İsmail Hakkı HINISLIOĞLU (Divan Başkanı): Teşekkür ediyoruz. Bu konuda başka görüş belirtmek isteyen arkadaşımız var mı? Buyurun.



Gültekin SÜRÜL (Çarşamba Ticaret ve Sanayi Odası) : Sayın divan, sevgili Genel Kurul delegeleri. Gültekin Sürül, Çarşamba Ticaret ve Sanayi Odası Genel Sekreteriyim. Benim söylemek istediğim konu şu. Arkadaşların emeklerine sağlık, bu konuda yoğun bir çaba sarf etmişler. Ancak bizim takdir edersiniz delege yapımız itibariyle, bütün teşekküllerimiz ve bütün üyelerimiz temsil edilemiyor.

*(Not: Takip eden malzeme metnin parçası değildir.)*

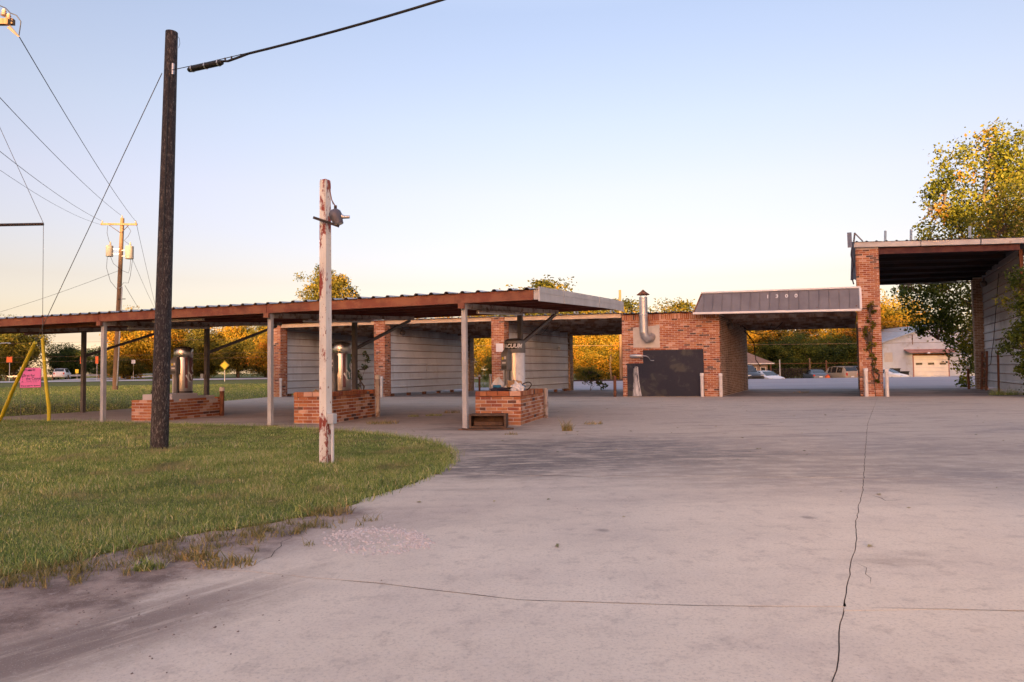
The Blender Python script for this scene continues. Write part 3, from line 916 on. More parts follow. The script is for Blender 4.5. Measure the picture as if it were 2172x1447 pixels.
def lay_single(items, parent, proud=.003, h=BH):
    off = ROOT[parent.name]
    for (x, y, z, L_, ang) in items:
        o = bpy.data.objects.new('brick', random.choice(BRICKS))
        e = random.uniform(-.002, proud)
        o.location = (x + math.sin(ang) * e - off[0], y - math.cos(ang) * e - off[1], z - off[2])
        o.rotation_euler = (0, 0, ang)
        o.scale = (L_, BD, h)
        o.parent = parent
        COL.objects.link(o)
def lay_joined(items, parent, mat, name='brick_courses', h=BH, proud=.003):
    mb = MB()
    for (x, y, z, L_, ang) in items:
        e = random.uniform(-.002, proud)
        mb.box((x + math.sin(ang) * e, y - math.cos(ang) * e, z), (L_ + random.uniform(-.003, .003), BD, h), ang, random.random())
    return tag(mb.build(name, mat, parent), kind='stuff')
def core(mb, s0, s1, t0, t1, z0, z1):
    mb.hexa([B(s0, t0, z0), B(s1, t0, z0), B(s1, t1, z0), B(s0, t1, z0)], [B(s0, t0, z1), B(s1, t0, z1), B(s1, t1, z1), B(s0, t1, z1)])
    return mb
def column(s0, s1, t0, t1, h, single=0, mat=M_BRICK, left=False):
    """brick column: mortar core with bricks on the front and right faces (and left where seen)"""
    e = .004
    col = core(MB(), s0 + e, s1 - e, t0 + e, t1 - e, -.01, h).build('brick_column', M_MORTAR, cw)
    rows_ = int(h / CR)
    fr_ = list(run(B(s0, t0), UA, s1 - s0, 0, rows_))
    sd_ = list(run(B(s1, t0), WA, t1 - t0, 0, rows_, 1))
    bk_ = list(run(B(s1, t1), UA + math.pi, s1 - s0, 0, rows_))
    lf_ = list(run(B(s0, t1), WA + math.pi, t1 - t0, 0, rows_, 1))
    if single:
        lay_single(fr_[:single], col)
        lay_joined(fr_[single:] + sd_ + bk_ + lf_, col, mat)
    else:
        lay_joined(fr_ + sd_ + bk_ + lf_, col, mat)
    return col
column(0, .52, -.04, .38, 3.24)
column(5.19, 5.70, -.04, .38, 3.22)
column(10.46, 11.0, -.04, .38, 3.17)
column(23.66, 24.36, -.05, .55, 5.03, single=165)
column(28.72, 29.3, -.05, .4, 4.85)
for s_ in (.08, 5.28, 10.55, 23.72):
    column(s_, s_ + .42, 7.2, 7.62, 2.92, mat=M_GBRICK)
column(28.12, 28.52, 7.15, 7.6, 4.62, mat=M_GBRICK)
# equipment room: front, pilaster, side wall down the fourth bay
rw = core(MB(), 15.655, 19.155, .004, 7.6, -.01, 3.05).build('room_wall', M_MORTAR, cw)
fr_ = list(run(B(15.65, 0), UA, 2.95, 0, 42)) + list(run(B(19.16, .03), WA, 7.55, 0, 43, 1)) 
fr_w = [f for f in fr_ if abs(f[4] - UA) < 1e-6]
fr_s = [f for f in fr_ if abs(f[4] - UA) >= 1e-6]
lay_joined(fr_w, rw, M_BRICK)
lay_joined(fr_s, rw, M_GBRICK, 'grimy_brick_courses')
mb = MB()                                         # upright soldier course under the roof edge
n_ = int(3.5 / (BH + JT))
for i in range(n_):
    p = B(15.65 + (i + .5) * 3.5 / n_, .04, 2.955)
    mb.box(p, (BH, BD, .2), UA, random.random())
tag(mb.build('soldier_course', M_BRICK, rw), kind='stuff')
pil = core(MB(), 18.6 + .004, 19.16 - .004, -.035 + .004, .3, -.01, 2.85).build('brick_pilaster', M_MORTAR, cw)
pf = list(run(B(18.6, -.035), UA, .56, 0, 42))
lay_single(pf, pil)
lay_joined(list(run(B(19.16, -.035), WA, .32, 0, 42, 1)), pil, M_BRICK)
# bay walls of ribbed white siding, each clad in sheets
def siding(s_face, t0, t1, z0, z1, right=True, sheet=.96):
    """sheets of horizontal ribbed metal on the face at s_face, ribs every .32 m"""
    sg = 1 if right else -1
    z = z0
    while z < z1 - .02:
        zt = min(z + sheet, z1)
        prof = []
        zz_ = z
        while zz_ < zt - 1e-3:
            for dz, d in ((0, .0), (.225, .0), (.232, -.03), (.246, -.03), (.252, .03), (.29, .034), (.32, .0)):
                if zz_ + dz <= zt + 1e-4: prof.append((zz_ + dz, d))
            zz_ += .32
        prof.append((zt + .012, .0))
        mb = MB()
        nt_ = 5
        for (pz, d) in prof:
            for k in range(nt_):
                tt = t0 + (t1 - t0) * k / (nt_ - 1)
                mb.v.append(B(s_face + sg * (d + .004 * math.sin(k * 2.1 + pz * 3)), tt, pz))
        for a in range(len(prof) - 1):
            for k in range(nt_ - 1):
                i0 = a * nt_ + k
                mb.face((i0, i0 + 1, i0 + nt_ + 1, i0 + nt_) if right else (i0 + 1, i0, i0 + nt_, i0 + nt_ + 1))
        mb.build('siding_sheet', M_SIDING, cw)
        z = zt
    return
def bay_wall(s_, h, t0=.4, t1=7.2, z0=.12):
    core(MB(), s_ - .05, s_ + .05, t0, t1, z0, h).build('wall_frame', M_RUST, cw)
    siding(s_ + .056, t0, t1, z0, h, True)
    siding(s_ - .056, t0, t1, z0, h, False)
    mb = MB()
    for i in range(6):
        tt = t0 + .3 + i * (t1 - t0 - .6) / 5
        mb.box(B(s_, tt, z0 / 2 - .004), (.12, .2, z0), UA)
    tag(mb.build('support_block', M_RUST, cw), kind='stuff')
bay_wall(.34, 3.12)
bay_wall(5.54, 3.08)
bay_wall(10.82, 3.02)
bay_wall(23.86, 2.9, .55)
core(MB(), 24.1, 24.2, .56, 7.2, .1, 4.9).build('wall_frame', M_RUST, cw)
siding(24.21, .56, 7.2, .1, 4.9, True)
siding(24.09, .56, 7.2, 3.2, 4.9, False)
core(MB(), 28.46, 28.56, .41, 7.14, .12, 4.75).build('wall_frame', M_RUST, cw)
siding(28.45, .41, 7.14, .12, 4.75, False)
siding(28.57, .41, 7.14, .12, 4.75, True)

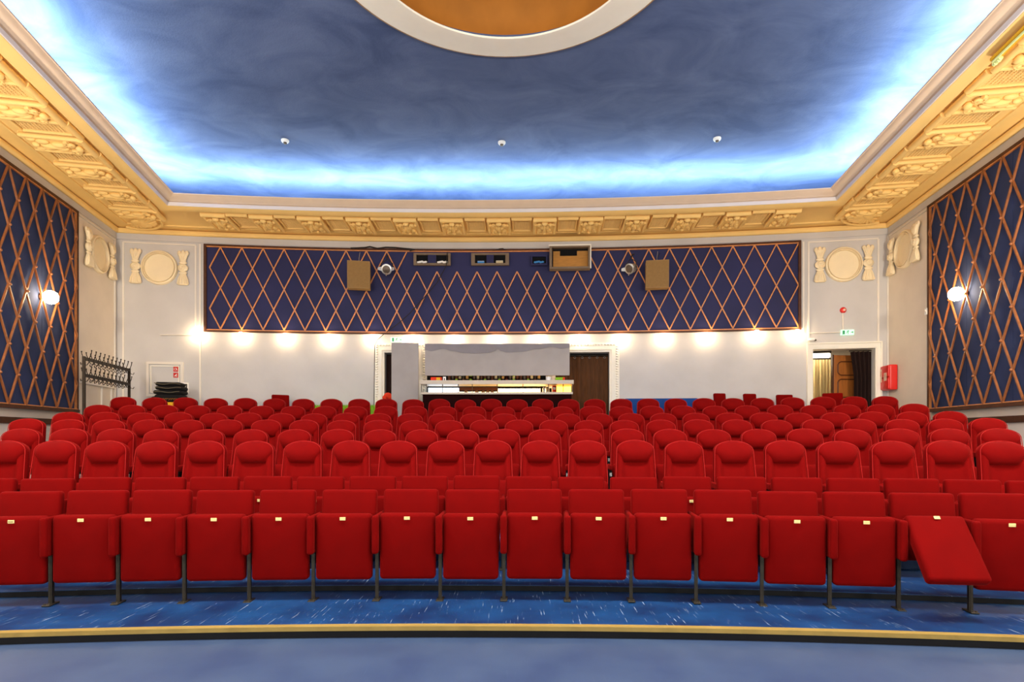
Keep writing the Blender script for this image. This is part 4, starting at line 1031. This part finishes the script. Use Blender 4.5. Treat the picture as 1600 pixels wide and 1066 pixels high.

Bölge olarak delege hakkımız var. Dolayısıyla buradaki her delege arkadaş, sadece kendi odasından ve efendim, kuruluşundan sorumlu değil, bölgesi adına sorumlu. Burada yapılan değişikliklerin tarafımıza gönderilmesi gerekirdi. Eğer tarafımıza gönderilmiş olsaydı, biz burada dediğiniz şekilde bir oylama yapabilirdik. Ancak bu benim şahsi kanaatimdir. İçeriğini bilmediğimiz bir şeyi, oyladığımız zaman, bunun sorumluluğunu alamayacağımız kanısındayım. Bu şekilde bir oylamayı ben doğru bulmuyorum. Takdirlerinize sunuyorum. Teşekkür ederim.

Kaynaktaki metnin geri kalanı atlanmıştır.